Alep, deuxième ville de Syrie et véritable enjeu de la guerre, est divisée depuis 2012 entre secteurs loyalistes et rebelles. L'armée de l'air du régime largue sur les quartiers Est des barils d'explosifs qui ont fait plusieurs centaines de morts, tandis que les rebelles lancent également des obus de mortier meurtriers sur la partie contrôlée par le gouvernement.

Pause humanitaire hebdomadaire

Le 31 juillet, les rebelles et leurs alliés djihadistes du Front Fateh al-Cham (ex-Al-Nosra) avaient lancé une offensive d'envergure leur ayant permis de briser le siège imposé aux secteurs rebelles par les troupes de Bachar al-Assad.

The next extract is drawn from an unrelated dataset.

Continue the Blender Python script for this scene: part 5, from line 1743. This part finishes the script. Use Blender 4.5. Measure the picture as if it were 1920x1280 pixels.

Chaque camp essaie d'assiéger et asphyxier l'autre sans succès pour le moment: les rebelles ont réussi à s'ouvrir une voie d'accès au sud par le quartier de Ramoussa et le régime par le nord.

Les 28 pays membres de l'UE ont réclamé «un arrêt immédiat» des combats à Alep afin de ne pas entraver l'intervention des secours et la poursuite des opérations humanitaires.

La Russie s'est dite prête à instaurer une pause humanitaire hebdomadaire de 48H qui concernera à la fois les quartiers Est d'Alep sous contrôle des rebelles et la partie Ouest sous contrôle des forces gouvernementales, en utilisant deux routes différentes.

Dans le même temps, «les avions du régime et russes mènent des dizaines de raids chaque jour sur la province d'Idleb et l'ouest de la province voisine d'Alep pour empêcher l'envoi de renforts vers les positions rebelles au sud d'Alep», a affirmé à l'AFP Rami Abdel Rahmane, directeur de l'Observatoire syrien des droits de l'Homme (OSDH).

«Les rebelles ont mis toutes leurs forces dans les combats et les forces du régime sont épuisées», a dit M. Abdel Rahmane.

D'après lui, malgré l'atout que représente l'armée de l'air pour le régime et l'appui aérien russe, les raids «ne semblent pas très efficaces, car les combats sont très rapprochés. Le régime n'arrive pas à reprendre des positions aux rebelles».

Jeudi, les raids du régime se poursuivaient sur les quartiers Est d'Alep où 146 civils, dont 22 enfants, ont péri dans les frappes depuis le 31 juillet.

Premiers raids du régime contre les Kurdes

Déclenché en mars 2011 par la répression de manifestations prodémocratie, le conflit en Syrie s'est complexifié avec l'intervention étrangère et la montée en puissance de jihadistes. La guerre a fait plus de 290 000 morts et jeté sur les routes des millions de personnes.

Jeudi, des avions du régime ont frappé pour la première fois des secteurs tenus par les forces kurdes qui maintenaient jusqu'ici une position neutre dans le conflit, selon l'OSDH.

Les frappes ont visé trois barrages et trois QG dans la ville de Hassaké, dont les deux-tiers sont contrôlés par les forces kurdes et le reste par le régime.

Un journaliste collaborant avec l'AFP a vu les avions du régime bombarder des positions dans cette cité, où depuis mercredi de violents combats opposent des forces prorégime à la police kurde.

«Ils ne faut pas qu'ils (les Kurdes) prennent leurs rêves d'autonomie pour une réalité», a dit à l'AFP une source de sécurité syrienne.

Les Kurdes de Syrie (15% de la population) ont autoproclamé en mars une «région fédérale» et rêvent de relier les régions sous leur contrôle dans le nord du pays.

Sur le front de la lutte contre le groupe Etat islamique. Moscou a fait état jeudi de frappes menées sur des positions de l'EI à Deir Ezzor (est) par 18 bombardiers russes partis de bases en Russie et en Iran.